Zesty and I went to Costco the other weekend and I bought a lot of stuff. Well, not a lot of stuff, but I was kind of like a kid in a candy store because I’m not a regular Costco shopper. So, for the bookish girl, seeing giant stacks of books incites a certain kind of glee, so of course I piled a bunch of ‘off the list books’ (ones that we don’t publish or that I can’t get reading copies for) into my cart. The first one I tackled was Liz Tuccillo’s How to Be Single. (Yes, I’m still on the chicklit kick). What a disappointing book. It’s stereotypical, bland, relatively plotless and utterly unbelievable.
The premise — five single women in NYC in their mid-to-late 30s love, redemption and self-satisfaction — falls short of actually driving the action of entire novel, so Tuccillo invents an entirely ridiculous ‘adventure’ for her main character, Julie Jenson. See, Julie’s unhappy being a publicist at a publishing company so she decides, on a whim, to march into the publisher’s office and pitch a book about “How to Be Single.” Julie will travel the world and meet all kinds of single women from all kinds of different countries and then she’ll write a book. It’s Eat, Prey, Love in spades. Only it’s not because what it means is that Julie, THE MAIN CHARACTER AND NARRATOR, introduces the action and her four best friends who only know one another through her, and then LEAVES THE CITY. But she still TELLS THE STORY.
So that means all the stories are told from Julie’s point of view, even though she’s not anywhere near the action of the other four characters: lawyer Alice (who left her job to be on permanent “man” hunt); Georgia (whose husband recently left her and the kids to take up with a samba teacher); Ruby (overweight and depressed about her dead cat); and Serena (a hippie cook who works for a famous family only to leave to try and become a swami). The whole book is full of situations that are completely and utterly unbelievable. Of course, Julie meets a wonderful man in Paris with only one hitch; he’s married, but wait! It’s an open relationship!

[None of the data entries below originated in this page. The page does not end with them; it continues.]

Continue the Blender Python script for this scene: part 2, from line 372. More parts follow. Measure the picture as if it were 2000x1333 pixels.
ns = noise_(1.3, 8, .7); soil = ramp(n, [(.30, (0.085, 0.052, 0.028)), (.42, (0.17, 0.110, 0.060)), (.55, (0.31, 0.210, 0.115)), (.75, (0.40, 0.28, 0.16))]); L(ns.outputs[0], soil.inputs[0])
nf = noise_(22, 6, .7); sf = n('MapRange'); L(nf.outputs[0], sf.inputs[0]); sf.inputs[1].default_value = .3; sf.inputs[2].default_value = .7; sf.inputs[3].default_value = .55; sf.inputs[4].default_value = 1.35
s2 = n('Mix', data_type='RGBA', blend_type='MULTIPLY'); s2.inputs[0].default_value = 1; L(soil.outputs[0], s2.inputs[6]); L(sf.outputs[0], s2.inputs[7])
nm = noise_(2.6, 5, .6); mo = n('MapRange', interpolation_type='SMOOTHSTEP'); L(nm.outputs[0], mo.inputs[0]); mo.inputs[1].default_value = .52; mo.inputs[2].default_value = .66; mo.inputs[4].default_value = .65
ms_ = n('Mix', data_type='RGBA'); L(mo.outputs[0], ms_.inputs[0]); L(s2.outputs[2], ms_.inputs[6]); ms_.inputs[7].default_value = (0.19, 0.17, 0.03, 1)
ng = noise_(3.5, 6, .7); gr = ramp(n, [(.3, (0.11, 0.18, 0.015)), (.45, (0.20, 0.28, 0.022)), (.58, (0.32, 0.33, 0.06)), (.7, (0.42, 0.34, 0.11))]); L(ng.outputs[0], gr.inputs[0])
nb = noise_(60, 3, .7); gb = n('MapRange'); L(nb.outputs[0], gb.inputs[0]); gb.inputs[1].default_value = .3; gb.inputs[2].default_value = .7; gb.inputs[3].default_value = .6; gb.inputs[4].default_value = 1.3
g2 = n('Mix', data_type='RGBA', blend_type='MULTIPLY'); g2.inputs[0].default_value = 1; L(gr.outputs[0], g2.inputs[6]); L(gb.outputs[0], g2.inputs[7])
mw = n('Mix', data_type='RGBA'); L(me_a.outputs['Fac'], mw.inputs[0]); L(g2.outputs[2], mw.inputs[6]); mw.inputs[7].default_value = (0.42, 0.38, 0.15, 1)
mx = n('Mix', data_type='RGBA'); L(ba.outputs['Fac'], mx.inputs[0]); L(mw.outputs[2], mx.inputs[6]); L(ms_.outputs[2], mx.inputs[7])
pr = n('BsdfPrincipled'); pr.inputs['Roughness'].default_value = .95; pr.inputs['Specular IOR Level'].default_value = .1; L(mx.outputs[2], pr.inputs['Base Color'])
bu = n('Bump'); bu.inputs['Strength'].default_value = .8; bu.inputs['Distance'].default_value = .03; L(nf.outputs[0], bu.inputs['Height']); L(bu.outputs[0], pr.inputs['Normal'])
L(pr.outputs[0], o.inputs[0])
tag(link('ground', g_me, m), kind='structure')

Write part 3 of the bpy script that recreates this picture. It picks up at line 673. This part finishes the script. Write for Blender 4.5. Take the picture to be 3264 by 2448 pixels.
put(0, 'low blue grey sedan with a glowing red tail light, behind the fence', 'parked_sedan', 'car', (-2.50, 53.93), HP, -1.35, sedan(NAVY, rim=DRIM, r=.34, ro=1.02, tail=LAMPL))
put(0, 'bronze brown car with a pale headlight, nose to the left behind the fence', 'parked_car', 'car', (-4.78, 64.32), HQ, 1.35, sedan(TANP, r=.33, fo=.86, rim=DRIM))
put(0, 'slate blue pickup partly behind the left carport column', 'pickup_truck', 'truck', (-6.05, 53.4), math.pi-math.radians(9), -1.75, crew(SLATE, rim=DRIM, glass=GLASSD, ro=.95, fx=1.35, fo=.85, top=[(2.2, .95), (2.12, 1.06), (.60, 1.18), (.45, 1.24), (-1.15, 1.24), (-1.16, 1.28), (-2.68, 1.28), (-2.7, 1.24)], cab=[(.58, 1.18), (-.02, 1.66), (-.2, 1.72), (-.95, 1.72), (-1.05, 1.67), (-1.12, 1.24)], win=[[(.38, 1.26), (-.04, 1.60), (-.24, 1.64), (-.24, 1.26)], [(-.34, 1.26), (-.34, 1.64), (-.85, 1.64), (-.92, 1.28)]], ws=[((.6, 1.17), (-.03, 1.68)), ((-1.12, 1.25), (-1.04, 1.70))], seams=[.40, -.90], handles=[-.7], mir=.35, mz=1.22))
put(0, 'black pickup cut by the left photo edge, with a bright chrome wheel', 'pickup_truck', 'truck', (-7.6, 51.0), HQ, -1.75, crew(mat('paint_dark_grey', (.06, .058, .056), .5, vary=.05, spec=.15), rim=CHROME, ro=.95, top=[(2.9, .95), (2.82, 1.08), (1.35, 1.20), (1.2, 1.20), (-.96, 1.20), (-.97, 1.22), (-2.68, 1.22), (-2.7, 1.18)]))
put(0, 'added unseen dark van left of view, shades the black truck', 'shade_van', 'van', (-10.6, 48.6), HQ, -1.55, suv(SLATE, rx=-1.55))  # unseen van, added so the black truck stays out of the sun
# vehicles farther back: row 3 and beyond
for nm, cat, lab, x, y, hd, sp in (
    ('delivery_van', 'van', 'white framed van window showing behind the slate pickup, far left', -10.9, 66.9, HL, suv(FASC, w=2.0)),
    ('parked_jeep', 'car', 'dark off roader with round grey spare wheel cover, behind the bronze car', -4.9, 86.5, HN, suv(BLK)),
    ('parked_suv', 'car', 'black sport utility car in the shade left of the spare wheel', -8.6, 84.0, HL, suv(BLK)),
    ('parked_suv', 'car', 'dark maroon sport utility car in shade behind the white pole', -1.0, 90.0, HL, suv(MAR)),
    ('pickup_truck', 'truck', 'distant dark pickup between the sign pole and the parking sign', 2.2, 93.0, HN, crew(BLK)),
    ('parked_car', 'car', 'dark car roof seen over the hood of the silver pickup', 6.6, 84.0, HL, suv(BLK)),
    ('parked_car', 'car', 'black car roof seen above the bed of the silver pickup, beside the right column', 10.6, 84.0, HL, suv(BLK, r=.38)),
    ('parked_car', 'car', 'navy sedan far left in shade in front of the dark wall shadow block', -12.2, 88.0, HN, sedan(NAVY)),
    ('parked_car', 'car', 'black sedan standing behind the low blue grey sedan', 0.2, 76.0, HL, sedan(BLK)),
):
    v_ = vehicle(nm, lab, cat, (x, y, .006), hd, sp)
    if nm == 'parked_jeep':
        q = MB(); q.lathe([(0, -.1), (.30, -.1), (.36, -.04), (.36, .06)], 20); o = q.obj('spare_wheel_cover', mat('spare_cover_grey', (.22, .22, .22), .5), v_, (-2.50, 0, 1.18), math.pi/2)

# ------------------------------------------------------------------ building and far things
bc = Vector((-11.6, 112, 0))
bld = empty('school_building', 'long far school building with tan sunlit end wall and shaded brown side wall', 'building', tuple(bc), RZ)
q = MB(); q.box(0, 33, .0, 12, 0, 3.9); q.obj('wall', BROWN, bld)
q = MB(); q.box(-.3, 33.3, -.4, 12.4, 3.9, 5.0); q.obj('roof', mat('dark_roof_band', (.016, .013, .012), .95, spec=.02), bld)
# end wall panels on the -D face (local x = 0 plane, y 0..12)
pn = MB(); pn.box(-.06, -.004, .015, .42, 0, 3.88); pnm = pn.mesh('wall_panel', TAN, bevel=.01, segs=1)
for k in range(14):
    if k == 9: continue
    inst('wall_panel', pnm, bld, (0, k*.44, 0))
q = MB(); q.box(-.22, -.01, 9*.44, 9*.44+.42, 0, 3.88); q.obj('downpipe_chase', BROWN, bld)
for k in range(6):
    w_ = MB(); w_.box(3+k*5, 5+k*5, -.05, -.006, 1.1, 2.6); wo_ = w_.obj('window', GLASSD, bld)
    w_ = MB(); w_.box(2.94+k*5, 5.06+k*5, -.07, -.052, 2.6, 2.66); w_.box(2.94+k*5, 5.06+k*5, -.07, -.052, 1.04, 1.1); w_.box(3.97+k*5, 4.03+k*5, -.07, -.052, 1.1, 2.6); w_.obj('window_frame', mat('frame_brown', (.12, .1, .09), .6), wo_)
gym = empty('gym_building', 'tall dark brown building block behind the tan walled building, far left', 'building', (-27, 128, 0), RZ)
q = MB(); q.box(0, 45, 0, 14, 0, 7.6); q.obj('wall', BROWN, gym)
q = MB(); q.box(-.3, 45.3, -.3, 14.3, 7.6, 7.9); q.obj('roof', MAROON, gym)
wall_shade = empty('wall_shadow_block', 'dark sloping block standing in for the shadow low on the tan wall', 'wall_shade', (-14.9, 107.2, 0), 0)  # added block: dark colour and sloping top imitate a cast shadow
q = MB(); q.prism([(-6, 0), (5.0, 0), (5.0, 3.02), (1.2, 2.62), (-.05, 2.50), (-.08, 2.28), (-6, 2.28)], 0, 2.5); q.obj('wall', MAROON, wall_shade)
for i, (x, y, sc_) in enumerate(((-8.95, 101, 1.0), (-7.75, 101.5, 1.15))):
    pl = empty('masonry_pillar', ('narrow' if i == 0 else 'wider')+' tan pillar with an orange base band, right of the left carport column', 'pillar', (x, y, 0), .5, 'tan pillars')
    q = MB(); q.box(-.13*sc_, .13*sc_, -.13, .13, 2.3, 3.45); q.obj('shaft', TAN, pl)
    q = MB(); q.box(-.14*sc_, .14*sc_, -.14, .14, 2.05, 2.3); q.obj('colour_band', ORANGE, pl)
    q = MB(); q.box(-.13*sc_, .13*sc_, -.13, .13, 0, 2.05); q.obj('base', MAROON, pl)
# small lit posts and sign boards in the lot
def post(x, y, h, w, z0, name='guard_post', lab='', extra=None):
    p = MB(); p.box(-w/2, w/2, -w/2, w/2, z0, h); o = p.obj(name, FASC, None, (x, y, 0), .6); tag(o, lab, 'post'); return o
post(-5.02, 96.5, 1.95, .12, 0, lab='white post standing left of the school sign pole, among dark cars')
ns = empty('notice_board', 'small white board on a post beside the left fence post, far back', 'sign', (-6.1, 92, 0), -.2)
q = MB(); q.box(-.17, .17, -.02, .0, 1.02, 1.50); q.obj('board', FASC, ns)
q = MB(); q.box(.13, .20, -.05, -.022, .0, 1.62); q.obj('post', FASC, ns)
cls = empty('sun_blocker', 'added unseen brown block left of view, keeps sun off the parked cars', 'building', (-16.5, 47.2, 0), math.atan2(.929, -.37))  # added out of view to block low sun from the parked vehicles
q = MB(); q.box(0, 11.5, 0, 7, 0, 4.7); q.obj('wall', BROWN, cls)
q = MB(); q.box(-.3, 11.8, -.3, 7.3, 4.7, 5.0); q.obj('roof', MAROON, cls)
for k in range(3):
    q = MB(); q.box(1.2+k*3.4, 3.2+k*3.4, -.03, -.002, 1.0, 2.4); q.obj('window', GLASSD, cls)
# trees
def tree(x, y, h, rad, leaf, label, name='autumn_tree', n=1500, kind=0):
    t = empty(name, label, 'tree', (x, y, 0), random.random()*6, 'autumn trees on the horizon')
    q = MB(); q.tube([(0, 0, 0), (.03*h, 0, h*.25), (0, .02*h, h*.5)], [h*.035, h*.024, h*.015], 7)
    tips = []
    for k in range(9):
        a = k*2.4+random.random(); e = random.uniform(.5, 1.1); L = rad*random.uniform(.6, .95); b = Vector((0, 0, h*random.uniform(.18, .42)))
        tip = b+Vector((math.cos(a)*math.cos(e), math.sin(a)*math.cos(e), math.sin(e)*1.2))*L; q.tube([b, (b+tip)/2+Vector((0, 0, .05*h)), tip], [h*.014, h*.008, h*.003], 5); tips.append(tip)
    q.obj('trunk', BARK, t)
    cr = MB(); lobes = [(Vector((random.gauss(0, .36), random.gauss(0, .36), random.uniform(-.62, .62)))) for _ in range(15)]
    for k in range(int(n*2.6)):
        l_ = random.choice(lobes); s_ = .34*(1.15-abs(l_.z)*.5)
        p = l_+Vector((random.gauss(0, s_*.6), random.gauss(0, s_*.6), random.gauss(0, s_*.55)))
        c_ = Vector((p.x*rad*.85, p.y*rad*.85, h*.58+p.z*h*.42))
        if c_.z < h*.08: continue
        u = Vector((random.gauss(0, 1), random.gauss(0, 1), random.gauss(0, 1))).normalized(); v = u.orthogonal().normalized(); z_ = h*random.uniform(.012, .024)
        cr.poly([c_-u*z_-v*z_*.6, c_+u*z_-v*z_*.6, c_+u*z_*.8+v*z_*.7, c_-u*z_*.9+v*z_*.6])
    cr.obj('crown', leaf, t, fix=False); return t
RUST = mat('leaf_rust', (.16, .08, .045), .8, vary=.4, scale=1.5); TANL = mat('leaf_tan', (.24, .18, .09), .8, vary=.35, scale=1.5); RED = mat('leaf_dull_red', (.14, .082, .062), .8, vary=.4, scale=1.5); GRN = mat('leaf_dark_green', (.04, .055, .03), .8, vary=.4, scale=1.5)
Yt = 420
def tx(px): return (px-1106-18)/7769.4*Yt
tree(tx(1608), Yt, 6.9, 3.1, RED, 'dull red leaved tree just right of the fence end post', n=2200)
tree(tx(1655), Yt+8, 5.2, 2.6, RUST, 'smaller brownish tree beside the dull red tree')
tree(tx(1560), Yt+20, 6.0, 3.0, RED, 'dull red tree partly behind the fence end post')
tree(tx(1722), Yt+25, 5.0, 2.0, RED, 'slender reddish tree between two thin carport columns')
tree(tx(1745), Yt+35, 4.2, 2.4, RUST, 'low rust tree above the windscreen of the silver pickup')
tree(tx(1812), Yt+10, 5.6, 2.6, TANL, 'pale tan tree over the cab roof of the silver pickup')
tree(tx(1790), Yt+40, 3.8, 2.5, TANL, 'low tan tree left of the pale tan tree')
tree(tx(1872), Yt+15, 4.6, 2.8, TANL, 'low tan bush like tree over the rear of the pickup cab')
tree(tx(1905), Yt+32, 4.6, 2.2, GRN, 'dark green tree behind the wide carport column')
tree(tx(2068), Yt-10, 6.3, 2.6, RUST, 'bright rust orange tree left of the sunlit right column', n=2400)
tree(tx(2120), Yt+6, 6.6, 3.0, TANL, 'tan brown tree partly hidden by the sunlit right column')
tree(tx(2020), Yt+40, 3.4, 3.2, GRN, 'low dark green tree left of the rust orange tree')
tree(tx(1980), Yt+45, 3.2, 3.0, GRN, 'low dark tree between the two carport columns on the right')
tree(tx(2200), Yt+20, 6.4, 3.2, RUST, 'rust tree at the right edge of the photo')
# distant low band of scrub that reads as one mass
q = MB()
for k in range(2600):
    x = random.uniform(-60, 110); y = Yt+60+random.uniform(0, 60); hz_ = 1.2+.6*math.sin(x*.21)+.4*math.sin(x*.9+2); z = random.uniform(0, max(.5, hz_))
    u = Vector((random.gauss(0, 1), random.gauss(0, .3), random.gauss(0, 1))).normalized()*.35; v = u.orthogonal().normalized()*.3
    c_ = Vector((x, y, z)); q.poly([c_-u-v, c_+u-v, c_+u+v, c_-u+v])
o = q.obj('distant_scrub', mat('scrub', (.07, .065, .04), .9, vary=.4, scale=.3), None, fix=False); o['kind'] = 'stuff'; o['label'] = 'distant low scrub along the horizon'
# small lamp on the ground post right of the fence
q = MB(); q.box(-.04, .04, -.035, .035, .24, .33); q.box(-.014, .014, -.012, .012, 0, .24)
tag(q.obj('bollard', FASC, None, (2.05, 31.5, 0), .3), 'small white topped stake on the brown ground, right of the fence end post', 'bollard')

Yawn.
And we could run through the bland things that happen to the other four women but it’s not worth the energy it would take for my fingers to type it out. Not one aspect of the book (until we get to the VERY end) is about the women living happy and fulfilled single lives. They’re hysterical, depressed, somewhat crazed, and on the hunt for the “right” man the entire time. Tuccillo doesn’t break down a single cliche or take the story in any remotely original direction. And, I’ve got to say, it’s honestly some of the worst dialogue I have ever read on paper. For the most part, I wasn’t remotely interested in what happened to a single one of these women. Because they didn’t feel real. They didn’t feel passionate. They were stereotypes of women I see in sitcoms. They were Rachel and Monica, Miranda and Carrie, and with none of the quirks that make those characters endearing or original.
I have to say too, that the premise of the novel, when you first pick it up, is interesting, and I would have enjoyed it a lot of there was a whiff of these women embracing their single lives and actually growing from beginning to end. I’ve already given my copy away and I don’t want it back.